Peter Brook, a 96 anni, resta uno dei maestri indiscussi del teatro contemporaneo. L’aver realizzato diverse decine di spettacoli, quasi non gli permette ancora di voler smettere. Anche se molti di questi sono rimasti storici: da quelli creati con la Royal Shakespeare Company, ai tanti davvero «epocali» nati alle parigine Bouffes du Nord (con spostamenti «momentanei» sugli altopiani persiani, o in Polonia dal suo fratello d’arte Jerzy Grotowski). In tutti questi anni La tempesta shakespeariana è tornata più volte, forse cinque, tra le sue creazioni (senza alcuna malizia né malaugurio, si può notare che proprio questo titolo fu l’ultimo interamente scritto da Shakespeare). Ora è appena passata dal teatro Cucinelli di Solomeo (in collaborazione con lo stabile dell’Umbria) una sua nuova versione, realizzata come tutte le sue ultime opere assieme a Marie-Hélène Estienne. Una versione asciugata di quanto possa essere orpello, resa essenziale fin dal titolo programmatico:Tempest project (unica replica prevista in Italia a inizio 2022, al Goldoni di Venezia). Davvero essenziale è la distribuzione tra gli attori, cinque o sei in tutto, che si passano i ruoli, e cambiano personaggio solo indossando una giacchetta o un mantello. Ingenerando anche qualche spiazzamento, perché ad esempio l’attore che impersona «l’orrido» Calibano, fa anche il giovane innamorato di Miranda, l’ingenua figlia del protagonista Prospero.

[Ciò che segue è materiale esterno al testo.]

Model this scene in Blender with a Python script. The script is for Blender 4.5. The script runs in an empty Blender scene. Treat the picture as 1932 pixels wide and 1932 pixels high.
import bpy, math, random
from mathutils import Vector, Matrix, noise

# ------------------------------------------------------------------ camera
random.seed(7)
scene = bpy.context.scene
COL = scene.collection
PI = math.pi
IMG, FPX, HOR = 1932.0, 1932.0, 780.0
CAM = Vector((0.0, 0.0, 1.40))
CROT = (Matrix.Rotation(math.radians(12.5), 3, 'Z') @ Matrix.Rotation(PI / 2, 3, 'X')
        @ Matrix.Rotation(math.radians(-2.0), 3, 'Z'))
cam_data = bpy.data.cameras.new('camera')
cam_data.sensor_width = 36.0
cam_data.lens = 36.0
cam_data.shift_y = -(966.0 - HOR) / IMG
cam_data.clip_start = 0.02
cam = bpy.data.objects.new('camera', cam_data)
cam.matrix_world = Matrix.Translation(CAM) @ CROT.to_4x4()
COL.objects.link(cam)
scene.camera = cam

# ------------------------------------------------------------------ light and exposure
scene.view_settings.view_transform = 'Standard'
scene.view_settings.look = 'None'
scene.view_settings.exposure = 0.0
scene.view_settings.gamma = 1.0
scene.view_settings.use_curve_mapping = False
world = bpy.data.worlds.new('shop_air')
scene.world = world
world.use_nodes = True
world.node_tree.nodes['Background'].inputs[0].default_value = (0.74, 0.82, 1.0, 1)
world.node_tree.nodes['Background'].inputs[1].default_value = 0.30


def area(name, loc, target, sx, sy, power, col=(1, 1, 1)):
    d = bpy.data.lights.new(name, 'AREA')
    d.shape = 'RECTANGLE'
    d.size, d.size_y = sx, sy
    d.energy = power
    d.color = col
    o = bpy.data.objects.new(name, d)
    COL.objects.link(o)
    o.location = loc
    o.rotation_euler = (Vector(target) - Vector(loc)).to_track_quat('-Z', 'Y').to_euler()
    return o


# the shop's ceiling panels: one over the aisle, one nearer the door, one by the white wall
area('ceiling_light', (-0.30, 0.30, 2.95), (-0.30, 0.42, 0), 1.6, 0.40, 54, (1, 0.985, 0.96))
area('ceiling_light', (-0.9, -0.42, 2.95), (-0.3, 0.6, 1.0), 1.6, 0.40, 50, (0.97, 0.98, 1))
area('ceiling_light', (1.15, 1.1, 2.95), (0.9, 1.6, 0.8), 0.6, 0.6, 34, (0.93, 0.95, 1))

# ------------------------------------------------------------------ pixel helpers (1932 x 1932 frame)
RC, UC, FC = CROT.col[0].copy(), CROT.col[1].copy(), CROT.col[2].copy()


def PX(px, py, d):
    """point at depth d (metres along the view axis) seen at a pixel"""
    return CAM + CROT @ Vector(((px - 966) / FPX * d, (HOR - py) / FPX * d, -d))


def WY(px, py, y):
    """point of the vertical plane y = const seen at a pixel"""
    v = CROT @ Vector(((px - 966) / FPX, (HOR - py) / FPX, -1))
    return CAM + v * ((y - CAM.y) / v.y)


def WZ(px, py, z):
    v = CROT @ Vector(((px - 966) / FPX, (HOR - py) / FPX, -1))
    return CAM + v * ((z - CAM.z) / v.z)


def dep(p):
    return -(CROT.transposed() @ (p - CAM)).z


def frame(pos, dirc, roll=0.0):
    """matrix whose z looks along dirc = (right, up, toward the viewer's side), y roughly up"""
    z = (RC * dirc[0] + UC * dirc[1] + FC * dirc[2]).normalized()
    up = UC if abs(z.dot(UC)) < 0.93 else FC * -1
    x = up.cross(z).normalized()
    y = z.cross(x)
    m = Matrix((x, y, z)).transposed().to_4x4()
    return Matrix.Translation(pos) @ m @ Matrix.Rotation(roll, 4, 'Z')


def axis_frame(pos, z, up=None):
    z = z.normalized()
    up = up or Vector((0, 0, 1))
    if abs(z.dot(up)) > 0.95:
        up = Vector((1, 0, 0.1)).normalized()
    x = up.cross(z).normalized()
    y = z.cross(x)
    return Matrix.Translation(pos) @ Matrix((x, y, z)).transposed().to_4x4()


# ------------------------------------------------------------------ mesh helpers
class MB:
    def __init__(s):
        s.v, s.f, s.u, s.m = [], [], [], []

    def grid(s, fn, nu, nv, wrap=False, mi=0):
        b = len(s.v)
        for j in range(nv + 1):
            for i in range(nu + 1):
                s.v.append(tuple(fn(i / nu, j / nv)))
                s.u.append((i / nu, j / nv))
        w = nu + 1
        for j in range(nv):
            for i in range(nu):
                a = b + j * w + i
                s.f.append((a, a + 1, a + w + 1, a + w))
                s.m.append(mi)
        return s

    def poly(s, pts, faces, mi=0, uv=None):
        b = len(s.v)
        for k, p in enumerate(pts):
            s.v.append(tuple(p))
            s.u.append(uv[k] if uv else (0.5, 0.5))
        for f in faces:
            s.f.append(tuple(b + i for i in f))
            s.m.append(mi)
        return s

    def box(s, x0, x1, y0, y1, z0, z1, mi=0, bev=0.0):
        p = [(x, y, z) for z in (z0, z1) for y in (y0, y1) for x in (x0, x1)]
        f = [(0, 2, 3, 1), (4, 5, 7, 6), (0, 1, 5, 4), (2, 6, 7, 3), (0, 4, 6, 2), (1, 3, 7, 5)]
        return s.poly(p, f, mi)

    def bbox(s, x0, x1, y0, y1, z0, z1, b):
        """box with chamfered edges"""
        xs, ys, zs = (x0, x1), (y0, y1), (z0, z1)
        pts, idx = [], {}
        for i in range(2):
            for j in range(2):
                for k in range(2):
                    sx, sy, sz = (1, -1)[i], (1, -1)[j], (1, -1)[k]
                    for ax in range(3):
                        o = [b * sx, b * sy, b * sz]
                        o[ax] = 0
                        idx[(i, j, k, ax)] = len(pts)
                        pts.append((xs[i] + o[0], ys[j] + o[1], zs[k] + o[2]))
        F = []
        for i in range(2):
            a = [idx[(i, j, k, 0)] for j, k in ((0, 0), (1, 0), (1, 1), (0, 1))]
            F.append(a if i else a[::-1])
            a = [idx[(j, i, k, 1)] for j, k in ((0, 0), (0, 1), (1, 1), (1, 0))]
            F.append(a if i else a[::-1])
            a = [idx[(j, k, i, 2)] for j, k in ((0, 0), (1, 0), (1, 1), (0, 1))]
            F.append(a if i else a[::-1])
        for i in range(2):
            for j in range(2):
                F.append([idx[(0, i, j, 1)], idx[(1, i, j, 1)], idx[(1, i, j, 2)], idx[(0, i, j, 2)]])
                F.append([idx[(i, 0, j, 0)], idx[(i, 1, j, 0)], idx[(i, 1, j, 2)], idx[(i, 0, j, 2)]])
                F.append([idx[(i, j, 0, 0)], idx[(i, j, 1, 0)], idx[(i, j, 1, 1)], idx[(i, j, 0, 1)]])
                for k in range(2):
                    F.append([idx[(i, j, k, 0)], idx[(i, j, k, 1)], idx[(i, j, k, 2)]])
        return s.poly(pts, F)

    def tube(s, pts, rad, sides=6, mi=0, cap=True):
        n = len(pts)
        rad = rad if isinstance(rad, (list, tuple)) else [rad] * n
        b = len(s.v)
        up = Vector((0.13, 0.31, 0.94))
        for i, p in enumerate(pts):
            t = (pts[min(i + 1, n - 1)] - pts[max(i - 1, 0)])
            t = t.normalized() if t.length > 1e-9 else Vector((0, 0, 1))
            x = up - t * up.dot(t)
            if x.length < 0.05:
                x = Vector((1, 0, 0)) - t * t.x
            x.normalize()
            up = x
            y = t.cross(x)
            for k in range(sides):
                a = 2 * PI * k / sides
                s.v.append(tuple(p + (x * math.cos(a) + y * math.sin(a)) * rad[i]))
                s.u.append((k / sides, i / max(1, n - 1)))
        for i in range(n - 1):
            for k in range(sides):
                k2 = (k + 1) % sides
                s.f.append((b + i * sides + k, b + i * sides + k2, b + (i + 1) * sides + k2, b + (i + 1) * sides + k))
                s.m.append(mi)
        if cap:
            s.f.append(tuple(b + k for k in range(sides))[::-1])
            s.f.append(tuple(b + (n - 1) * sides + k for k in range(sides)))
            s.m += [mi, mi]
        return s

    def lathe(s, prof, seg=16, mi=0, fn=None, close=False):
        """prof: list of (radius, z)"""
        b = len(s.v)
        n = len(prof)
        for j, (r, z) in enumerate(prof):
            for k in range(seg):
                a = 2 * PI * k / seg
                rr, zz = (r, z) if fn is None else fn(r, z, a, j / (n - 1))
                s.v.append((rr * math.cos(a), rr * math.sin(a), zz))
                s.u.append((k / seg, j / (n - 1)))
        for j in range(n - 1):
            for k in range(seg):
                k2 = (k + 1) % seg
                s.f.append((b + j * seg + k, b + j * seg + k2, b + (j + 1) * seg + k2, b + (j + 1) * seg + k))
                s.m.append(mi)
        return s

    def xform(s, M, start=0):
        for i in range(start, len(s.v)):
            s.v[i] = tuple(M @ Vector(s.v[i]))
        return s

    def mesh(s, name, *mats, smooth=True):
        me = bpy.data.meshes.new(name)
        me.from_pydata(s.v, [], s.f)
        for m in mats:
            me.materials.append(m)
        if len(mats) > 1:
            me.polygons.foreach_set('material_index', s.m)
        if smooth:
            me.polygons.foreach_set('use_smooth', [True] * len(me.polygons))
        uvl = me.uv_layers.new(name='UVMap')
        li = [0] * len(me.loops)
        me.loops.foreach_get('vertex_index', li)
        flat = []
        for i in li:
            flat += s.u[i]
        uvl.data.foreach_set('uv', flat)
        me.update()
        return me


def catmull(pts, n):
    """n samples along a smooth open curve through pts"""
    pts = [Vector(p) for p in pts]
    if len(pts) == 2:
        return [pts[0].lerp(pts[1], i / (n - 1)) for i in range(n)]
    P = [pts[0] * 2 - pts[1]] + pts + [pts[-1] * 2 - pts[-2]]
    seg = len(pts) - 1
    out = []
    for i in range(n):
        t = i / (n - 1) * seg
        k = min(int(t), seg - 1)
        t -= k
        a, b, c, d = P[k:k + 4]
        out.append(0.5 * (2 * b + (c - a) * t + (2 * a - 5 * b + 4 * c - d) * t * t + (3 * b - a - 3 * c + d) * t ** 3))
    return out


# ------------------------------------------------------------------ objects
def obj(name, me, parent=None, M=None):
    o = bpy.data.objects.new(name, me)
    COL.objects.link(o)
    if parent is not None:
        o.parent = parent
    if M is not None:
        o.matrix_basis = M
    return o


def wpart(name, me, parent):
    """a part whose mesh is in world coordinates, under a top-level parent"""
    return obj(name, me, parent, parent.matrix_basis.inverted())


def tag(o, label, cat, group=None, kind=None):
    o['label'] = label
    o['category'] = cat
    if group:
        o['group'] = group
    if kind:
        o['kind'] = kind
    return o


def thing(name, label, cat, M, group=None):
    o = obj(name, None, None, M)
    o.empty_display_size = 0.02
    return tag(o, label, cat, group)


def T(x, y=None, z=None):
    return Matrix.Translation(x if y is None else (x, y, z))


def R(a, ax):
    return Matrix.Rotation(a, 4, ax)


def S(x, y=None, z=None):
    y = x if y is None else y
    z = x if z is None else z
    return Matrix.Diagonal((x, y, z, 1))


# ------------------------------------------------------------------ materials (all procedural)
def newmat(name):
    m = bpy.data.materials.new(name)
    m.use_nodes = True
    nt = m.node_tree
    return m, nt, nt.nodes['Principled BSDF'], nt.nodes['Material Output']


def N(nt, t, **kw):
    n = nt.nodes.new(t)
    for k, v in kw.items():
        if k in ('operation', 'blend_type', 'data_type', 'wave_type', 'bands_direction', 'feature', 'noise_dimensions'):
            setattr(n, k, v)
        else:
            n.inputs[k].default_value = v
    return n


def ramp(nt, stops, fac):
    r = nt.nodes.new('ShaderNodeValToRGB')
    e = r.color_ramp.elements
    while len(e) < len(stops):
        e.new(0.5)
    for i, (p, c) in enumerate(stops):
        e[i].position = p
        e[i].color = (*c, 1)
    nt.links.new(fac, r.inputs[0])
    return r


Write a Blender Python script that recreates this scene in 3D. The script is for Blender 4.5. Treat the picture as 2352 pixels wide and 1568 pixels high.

È QUESTI il mago, relegato su un’isola sperduta da chi gli volle usurpare il trono ducale di Milano, consolato solo dall’esercizio della magia che ha coltivato negli anni, e dalla figlia che ha coltivato e fatta crescere. Non a caso Brook ha voluto nel ruolo protagonista di Prospero un attore di origine africana, perché dotato culturalmente di una spiritualità latitante in Europa. Perché il vero miracolo, che maggiormente colpisce e coinvolge lo spettatore, forse soprattutto oggi, è quello del «perdono», ovvero il superamento dell’odio e del desiderio di vendetta nei confronti di chi gli ha fatto del male. Come un gran sacerdote inquieto, Prospero viene illuminato a deporre il suo risentimento, proprio dall’amore sincero che sgorga dalla ingenua sua figlia, verso il di figlio di chi mandò in rovina suo padre. Quella conversione virtuosa ci suona oggi più che di avvertimento, e dirada i possibili dubbi di chi poteva trovare quest’allestimento troppo semplice e povero: il «miracolo» della conversione di Prospero, è una lezione di semplicità positiva, che riconcilia col teatro e col mondo.